SET PROBLEM:
Can you reproduce the data beneath, keeping every line exact?

─── INFORMATION GIVEN ───

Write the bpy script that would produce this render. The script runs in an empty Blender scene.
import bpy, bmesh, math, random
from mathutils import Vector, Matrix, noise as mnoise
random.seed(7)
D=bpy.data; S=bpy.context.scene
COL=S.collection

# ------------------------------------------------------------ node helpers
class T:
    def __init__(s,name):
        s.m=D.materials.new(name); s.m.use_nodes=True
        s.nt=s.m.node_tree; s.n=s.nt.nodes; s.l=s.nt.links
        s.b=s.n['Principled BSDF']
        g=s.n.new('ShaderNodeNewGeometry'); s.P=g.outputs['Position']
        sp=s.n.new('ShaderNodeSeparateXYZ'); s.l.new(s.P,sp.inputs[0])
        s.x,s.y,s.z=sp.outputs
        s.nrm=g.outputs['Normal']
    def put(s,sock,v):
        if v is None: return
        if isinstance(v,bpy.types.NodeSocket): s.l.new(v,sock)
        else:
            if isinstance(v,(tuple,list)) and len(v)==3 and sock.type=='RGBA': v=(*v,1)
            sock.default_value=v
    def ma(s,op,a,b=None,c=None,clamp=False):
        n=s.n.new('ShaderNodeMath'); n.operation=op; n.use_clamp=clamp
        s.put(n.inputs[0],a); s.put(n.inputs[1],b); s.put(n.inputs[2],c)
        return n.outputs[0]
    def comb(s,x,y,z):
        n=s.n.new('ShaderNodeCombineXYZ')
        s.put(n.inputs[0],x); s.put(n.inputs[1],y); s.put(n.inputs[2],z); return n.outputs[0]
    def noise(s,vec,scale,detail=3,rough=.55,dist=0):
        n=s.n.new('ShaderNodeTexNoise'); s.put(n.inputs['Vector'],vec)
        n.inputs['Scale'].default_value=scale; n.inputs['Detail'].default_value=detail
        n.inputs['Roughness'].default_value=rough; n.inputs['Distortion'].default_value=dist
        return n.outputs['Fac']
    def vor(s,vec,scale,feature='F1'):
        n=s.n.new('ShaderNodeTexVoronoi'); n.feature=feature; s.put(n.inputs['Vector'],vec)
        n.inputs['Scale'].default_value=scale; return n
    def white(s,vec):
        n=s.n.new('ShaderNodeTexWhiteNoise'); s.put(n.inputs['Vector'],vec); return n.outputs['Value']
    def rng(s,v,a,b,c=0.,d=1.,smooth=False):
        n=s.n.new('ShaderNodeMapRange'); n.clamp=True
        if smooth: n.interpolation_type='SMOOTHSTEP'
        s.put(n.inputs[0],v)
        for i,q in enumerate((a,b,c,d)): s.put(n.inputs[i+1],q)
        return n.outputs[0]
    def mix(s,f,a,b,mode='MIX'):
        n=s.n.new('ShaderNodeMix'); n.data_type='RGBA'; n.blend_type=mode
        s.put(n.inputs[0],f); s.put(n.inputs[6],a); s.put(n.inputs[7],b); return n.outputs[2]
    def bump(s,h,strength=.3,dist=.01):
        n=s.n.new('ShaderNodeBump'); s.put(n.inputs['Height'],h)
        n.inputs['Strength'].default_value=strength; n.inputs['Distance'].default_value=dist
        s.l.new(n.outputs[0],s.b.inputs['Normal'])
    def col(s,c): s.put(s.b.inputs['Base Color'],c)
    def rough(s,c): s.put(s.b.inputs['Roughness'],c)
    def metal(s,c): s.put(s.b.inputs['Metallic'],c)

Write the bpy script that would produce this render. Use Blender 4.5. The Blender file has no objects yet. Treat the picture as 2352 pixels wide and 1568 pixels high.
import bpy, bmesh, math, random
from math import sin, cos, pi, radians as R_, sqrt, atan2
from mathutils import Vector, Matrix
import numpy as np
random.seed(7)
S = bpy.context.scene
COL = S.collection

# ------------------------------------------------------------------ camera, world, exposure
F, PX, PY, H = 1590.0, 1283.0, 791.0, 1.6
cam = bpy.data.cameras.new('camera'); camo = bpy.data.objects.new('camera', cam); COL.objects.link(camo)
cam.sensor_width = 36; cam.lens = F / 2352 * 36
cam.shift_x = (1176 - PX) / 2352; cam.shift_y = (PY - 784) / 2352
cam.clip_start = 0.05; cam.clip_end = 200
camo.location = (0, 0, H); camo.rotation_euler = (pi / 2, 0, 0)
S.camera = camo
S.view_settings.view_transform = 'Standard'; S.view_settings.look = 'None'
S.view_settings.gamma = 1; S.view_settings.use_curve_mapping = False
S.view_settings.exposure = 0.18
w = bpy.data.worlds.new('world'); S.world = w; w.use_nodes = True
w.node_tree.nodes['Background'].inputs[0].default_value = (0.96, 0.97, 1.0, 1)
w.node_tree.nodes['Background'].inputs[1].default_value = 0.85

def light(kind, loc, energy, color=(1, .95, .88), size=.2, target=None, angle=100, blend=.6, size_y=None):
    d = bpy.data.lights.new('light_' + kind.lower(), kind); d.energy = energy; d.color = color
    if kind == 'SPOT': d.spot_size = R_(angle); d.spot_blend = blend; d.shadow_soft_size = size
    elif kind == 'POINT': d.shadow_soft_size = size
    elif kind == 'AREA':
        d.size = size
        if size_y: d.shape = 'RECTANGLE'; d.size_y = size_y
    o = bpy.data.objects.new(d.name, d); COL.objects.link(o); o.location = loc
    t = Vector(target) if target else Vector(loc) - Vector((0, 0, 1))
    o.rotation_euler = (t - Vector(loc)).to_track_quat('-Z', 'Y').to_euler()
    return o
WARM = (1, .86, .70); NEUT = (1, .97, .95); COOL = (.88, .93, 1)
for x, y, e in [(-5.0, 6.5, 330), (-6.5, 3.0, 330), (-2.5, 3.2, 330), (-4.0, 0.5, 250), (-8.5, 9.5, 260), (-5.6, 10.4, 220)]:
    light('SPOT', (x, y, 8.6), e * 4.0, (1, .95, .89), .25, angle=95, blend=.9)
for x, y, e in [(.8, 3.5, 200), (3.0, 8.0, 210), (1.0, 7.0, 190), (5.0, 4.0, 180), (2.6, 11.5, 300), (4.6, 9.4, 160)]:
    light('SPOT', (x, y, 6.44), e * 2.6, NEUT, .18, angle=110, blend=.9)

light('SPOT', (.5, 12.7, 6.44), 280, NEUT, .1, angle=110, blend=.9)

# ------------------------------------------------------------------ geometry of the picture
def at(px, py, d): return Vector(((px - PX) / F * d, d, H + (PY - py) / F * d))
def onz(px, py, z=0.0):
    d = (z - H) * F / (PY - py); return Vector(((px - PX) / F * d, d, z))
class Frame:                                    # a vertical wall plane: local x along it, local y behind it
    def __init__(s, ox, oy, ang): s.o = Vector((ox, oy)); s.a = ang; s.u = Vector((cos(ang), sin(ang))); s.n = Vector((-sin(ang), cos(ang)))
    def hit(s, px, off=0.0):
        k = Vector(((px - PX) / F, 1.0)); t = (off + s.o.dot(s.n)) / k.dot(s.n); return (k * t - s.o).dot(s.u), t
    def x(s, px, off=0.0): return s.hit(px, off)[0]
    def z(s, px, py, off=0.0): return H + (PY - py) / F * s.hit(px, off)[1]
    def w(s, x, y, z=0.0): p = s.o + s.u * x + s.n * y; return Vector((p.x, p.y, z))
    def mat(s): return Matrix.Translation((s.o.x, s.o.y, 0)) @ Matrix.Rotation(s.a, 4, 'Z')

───

EXPECTED ANSWER:
Write the bpy script that would produce this render. The script runs in an empty Blender scene.
import bpy, bmesh, math, random
from mathutils import Vector, Matrix, noise as mnoise
random.seed(7)
D=bpy.data; S=bpy.context.scene
COL=S.collection

# ------------------------------------------------------------ node helpers
class T:
    def __init__(s,name):
        s.m=D.materials.new(name); s.m.use_nodes=True
        s.nt=s.m.node_tree; s.n=s.nt.nodes; s.l=s.nt.links
        s.b=s.n['Principled BSDF']
        g=s.n.new('ShaderNodeNewGeometry'); s.P=g.outputs['Position']
        sp=s.n.new('ShaderNodeSeparateXYZ'); s.l.new(s.P,sp.inputs[0])
        s.x,s.y,s.z=sp.outputs
        s.nrm=g.outputs['Normal']
    def put(s,sock,v):
        if v is None: return
        if isinstance(v,bpy.types.NodeSocket): s.l.new(v,sock)
        else:
            if isinstance(v,(tuple,list)) and len(v)==3 and sock.type=='RGBA': v=(*v,1)
            sock.default_value=v
    def ma(s,op,a,b=None,c=None,clamp=False):
        n=s.n.new('ShaderNodeMath'); n.operation=op; n.use_clamp=clamp
        s.put(n.inputs[0],a); s.put(n.inputs[1],b); s.put(n.inputs[2],c)
        return n.outputs[0]
    def comb(s,x,y,z):
        n=s.n.new('ShaderNodeCombineXYZ')
        s.put(n.inputs[0],x); s.put(n.inputs[1],y); s.put(n.inputs[2],z); return n.outputs[0]
    def noise(s,vec,scale,detail=3,rough=.55,dist=0):
        n=s.n.new('ShaderNodeTexNoise'); s.put(n.inputs['Vector'],vec)
        n.inputs['Scale'].default_value=scale; n.inputs['Detail'].default_value=detail
        n.inputs['Roughness'].default_value=rough; n.inputs['Distortion'].default_value=dist
        return n.outputs['Fac']
    def vor(s,vec,scale,feature='F1'):
        n=s.n.new('ShaderNodeTexVoronoi'); n.feature=feature; s.put(n.inputs['Vector'],vec)
        n.inputs['Scale'].default_value=scale; return n
    def white(s,vec):
        n=s.n.new('ShaderNodeTexWhiteNoise'); s.put(n.inputs['Vector'],vec); return n.outputs['Value']
    def rng(s,v,a,b,c=0.,d=1.,smooth=False):
        n=s.n.new('ShaderNodeMapRange'); n.clamp=True
        if smooth: n.interpolation_type='SMOOTHSTEP'
        s.put(n.inputs[0],v)
        for i,q in enumerate((a,b,c,d)): s.put(n.inputs[i+1],q)
        return n.outputs[0]
    def mix(s,f,a,b,mode='MIX'):
        n=s.n.new('ShaderNodeMix'); n.data_type='RGBA'; n.blend_type=mode
        s.put(n.inputs[0],f); s.put(n.inputs[6],a); s.put(n.inputs[7],b); return n.outputs[2]
    def bump(s,h,strength=.3,dist=.01):
        n=s.n.new('ShaderNodeBump'); s.put(n.inputs['Height'],h)
        n.inputs['Strength'].default_value=strength; n.inputs['Distance'].default_value=dist
        s.l.new(n.outputs[0],s.b.inputs['Normal'])
    def col(s,c): s.put(s.b.inputs['Base Color'],c)
    def rough(s,c): s.put(s.b.inputs['Roughness'],c)
    def metal(s,c): s.put(s.b.inputs['Metallic'],c)

Write the bpy script that would produce this render. Use Blender 4.5. The Blender file has no objects yet. Treat the picture as 2352 pixels wide and 1568 pixels high.
import bpy, bmesh, math, random
from math import sin, cos, pi, radians as R_, sqrt, atan2
from mathutils import Vector, Matrix
import numpy as np
random.seed(7)
S = bpy.context.scene
COL = S.collection

# ------------------------------------------------------------------ camera, world, exposure
F, PX, PY, H = 1590.0, 1283.0, 791.0, 1.6
cam = bpy.data.cameras.new('camera'); camo = bpy.data.objects.new('camera', cam); COL.objects.link(camo)
cam.sensor_width = 36; cam.lens = F / 2352 * 36
cam.shift_x = (1176 - PX) / 2352; cam.shift_y = (PY - 784) / 2352
cam.clip_start = 0.05; cam.clip_end = 200
camo.location = (0, 0, H); camo.rotation_euler = (pi / 2, 0, 0)
S.camera = camo
S.view_settings.view_transform = 'Standard'; S.view_settings.look = 'None'
S.view_settings.gamma = 1; S.view_settings.use_curve_mapping = False
S.view_settings.exposure = 0.18
w = bpy.data.worlds.new('world'); S.world = w; w.use_nodes = True
w.node_tree.nodes['Background'].inputs[0].default_value = (0.96, 0.97, 1.0, 1)
w.node_tree.nodes['Background'].inputs[1].default_value = 0.85

def light(kind, loc, energy, color=(1, .95, .88), size=.2, target=None, angle=100, blend=.6, size_y=None):
    d = bpy.data.lights.new('light_' + kind.lower(), kind); d.energy = energy; d.color = color
    if kind == 'SPOT': d.spot_size = R_(angle); d.spot_blend = blend; d.shadow_soft_size = size
    elif kind == 'POINT': d.shadow_soft_size = size
    elif kind == 'AREA':
        d.size = size
        if size_y: d.shape = 'RECTANGLE'; d.size_y = size_y
    o = bpy.data.objects.new(d.name, d); COL.objects.link(o); o.location = loc
    t = Vector(target) if target else Vector(loc) - Vector((0, 0, 1))
    o.rotation_euler = (t - Vector(loc)).to_track_quat('-Z', 'Y').to_euler()
    return o
WARM = (1, .86, .70); NEUT = (1, .97, .95); COOL = (.88, .93, 1)
for x, y, e in [(-5.0, 6.5, 330), (-6.5, 3.0, 330), (-2.5, 3.2, 330), (-4.0, 0.5, 250), (-8.5, 9.5, 260), (-5.6, 10.4, 220)]:
    light('SPOT', (x, y, 8.6), e * 4.0, (1, .95, .89), .25, angle=95, blend=.9)
for x, y, e in [(.8, 3.5, 200), (3.0, 8.0, 210), (1.0, 7.0, 190), (5.0, 4.0, 180), (2.6, 11.5, 300), (4.6, 9.4, 160)]:
    light('SPOT', (x, y, 6.44), e * 2.6, NEUT, .18, angle=110, blend=.9)

light('SPOT', (.5, 12.7, 6.44), 280, NEUT, .1, angle=110, blend=.9)

# ------------------------------------------------------------------ geometry of the picture
def at(px, py, d): return Vector(((px - PX) / F * d, d, H + (PY - py) / F * d))
def onz(px, py, z=0.0):
    d = (z - H) * F / (PY - py); return Vector(((px - PX) / F * d, d, z))
class Frame:                                    # a vertical wall plane: local x along it, local y behind it
    def __init__(s, ox, oy, ang): s.o = Vector((ox, oy)); s.a = ang; s.u = Vector((cos(ang), sin(ang))); s.n = Vector((-sin(ang), cos(ang)))
    def hit(s, px, off=0.0):
        k = Vector(((px - PX) / F, 1.0)); t = (off + s.o.dot(s.n)) / k.dot(s.n); return (k * t - s.o).dot(s.u), t
    def x(s, px, off=0.0): return s.hit(px, off)[0]
    def z(s, px, py, off=0.0): return H + (PY - py) / F * s.hit(px, off)[1]
    def w(s, x, y, z=0.0): p = s.o + s.u * x + s.n * y; return Vector((p.x, p.y, z))
    def mat(s): return Matrix.Translation((s.o.x, s.o.y, 0)) @ Matrix.Rotation(s.a, 4, 'Z')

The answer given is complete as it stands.